Ironically, the biblical admonition of a prophet is that he/she is right 100% of the time. If they were to err, they were to be stoned. I haven’t witnessed a modern day prophet yet that wasn’t wrong a few times, and when they are, they want some gray / grace. So they demand right or wrong, black or white, but when they err they want gray or grace. In my mind the word that pops up is hippopatomus… oops, wrong page.

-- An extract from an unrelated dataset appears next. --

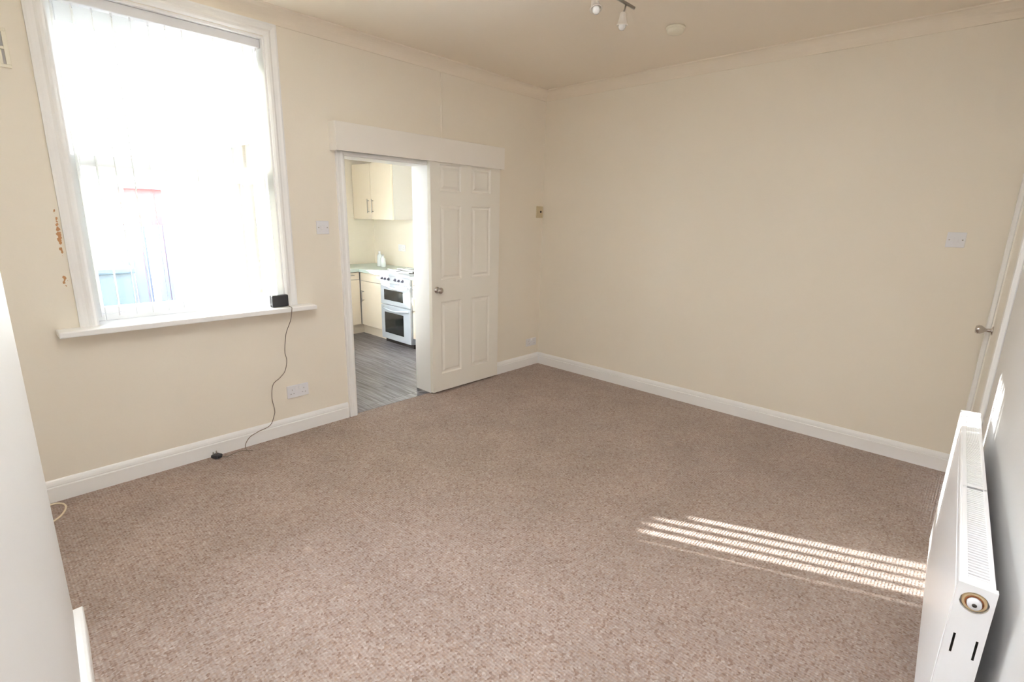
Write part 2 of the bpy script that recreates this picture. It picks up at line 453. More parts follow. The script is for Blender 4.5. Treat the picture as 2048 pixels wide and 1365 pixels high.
b = MB(); b.lathe(KN, toY(-1.375, Yf, .89)); k_ = b.build('door_knob', 'chrome', ld); k_['label'] = 'small round chrome door knob'
# pelmet hiding the sliding track
pb = thing('pelmet', 'long cream boxed pelmet fixed above the sliding panelled door', 'pelmet', (-1.42, 0, 1.88))
def loc_(b, name, m, p, c=(0, 0, 0)):
    o = b.build(name, m, p); o.location = Vector(c); return o
hx0, hx1, hz0, hz1, hd = -2.206-pb.location.x, -.636-pb.location.x, 0.0, .177, .087
b = MB(); b.box(hx0, hx1, -hd, -hd+.016, hz0, hz1, .002); b.build('front_board', 'pelmet_cream', pb)
b = MB(); b.box(hx0, hx0+.016, -hd+.016, 0, hz0, hz1, .001); b.build('end_board', 'pelmet_cream', pb)
b = MB(); b.box(hx1-.016, hx1, -hd+.016, 0, hz0, hz1, .001); b.build('end_board', 'pelmet_cream', pb)
b = MB(); b.box(hx0+.016, hx1-.016, -hd+.016, 0, hz1-.016, hz1); b.build('top_board', 'pelmet_cream', pb)
b = MB(); b.box(hx0+.03, hx1-.03, -.055, -.03, .10, .135); b.build('track_rail', 'brushed_steel', pb)

# ------------------------------------------------------------------ door in the front wall (right edge of the picture)
d2 = sempty('door_2', (0, -3.369, 0), srad)
# built in the wall's own frame (room side is +y there)
b = MB(); b.box(ox0, ox0+.025, -.2, 0, 0, oz1); b.box(ox1-.025, ox1, -.2, 0, 0, oz1); b.box(ox0+.025, ox1-.025, -.2, 0, oz1-.025, oz1)
b.build('door_lining', 'door_cream', d2)
b = MB()
b.box(ox0-.065, ox0+.01, 0, .020, 0, oz1+.065, .004); b.box(ox1-.01, ox1+.065, 0, .020, 0, oz1+.065, .004); b.box(ox0+.01, ox1-.01, 0, .020, oz1-.01, oz1+.065, .004)
b.build('architrave', 'frame_white', d2)
b = MB(); b.box(ox0+.028, ox1-.028, -.045, -.006, .012, oz1-.028, .003); b.build('door_leaf', 'door_cream', d2)
def flipY(x, y, z): return Matrix.Translation((x, y, z)) @ Matrix.Rotation(math.radians(-90), 4, 'X')
b = MB(); b.lathe([(a*.95, h_*1.25) for a, h_ in KN], flipY(-.155, -.006, .925)); k_ = b.build('door_knob', 'chrome', d2); k_['label'] = 'chrome knob on a round rose'

# ------------------------------------------------------------------ radiator on the front wall
rl = -1.28+2.64
rad = thing('radiator', 'white panel radiator with slotted top grille on the right-hand wall', 'radiator', (-2.64, -3.4375, 0), srad)
rD, rz0, rz1 = .060, .15, .75      # depth towards the room is local +y
b = MB()
b.box(.012, rl-.012, .046, .060, rz0, rz1, .005, 2)
b.box(.03, rl-.03, .0595, .0612, rz0+.03, rz1-.03, .0008)
b.build('front_panel', 'radiator_white', rad)
b = MB()
for i in range(44):
    x = .03+i*.0295; b.box(x, x+.018, .010, .046, rz0+.03, rz1-.03)
b.box(.012, rl-.012, .0, .010, rz0+.01, rz1-.012); o = b.build('convector_fins', 'radiator_white', rad); o['kind'] = 'stuff'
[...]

What I think I’m trying to say in this quickly crumbling castle is; Dude! My kids want to swim. Don’t be such a hard***. Give them a break. If your rules are so important, then teach the kids to reach them. Creating a rigid system to fulfill some deep seated insecurity is pathetic. And have you tested to see if your system even works? Or do you just assume it is? If so, then why are all the kids in the shallow end? I don’t mean to be coming in a like a flood, but maybe you’re wrong. I believe that the guards, prophets and teachers are there for safety but if they’re not down in the real world, then they quickly become the despots of their own sandless, joyless and misguided failed kingdoms.
Sorry, my bad, I got so sidetracked by the YMCA fiasco I forgot how I was going to tie this article back to Evolutionary scientists and Christian prophets. Shoot I missed it, I guess we can kiss that wave goodbye.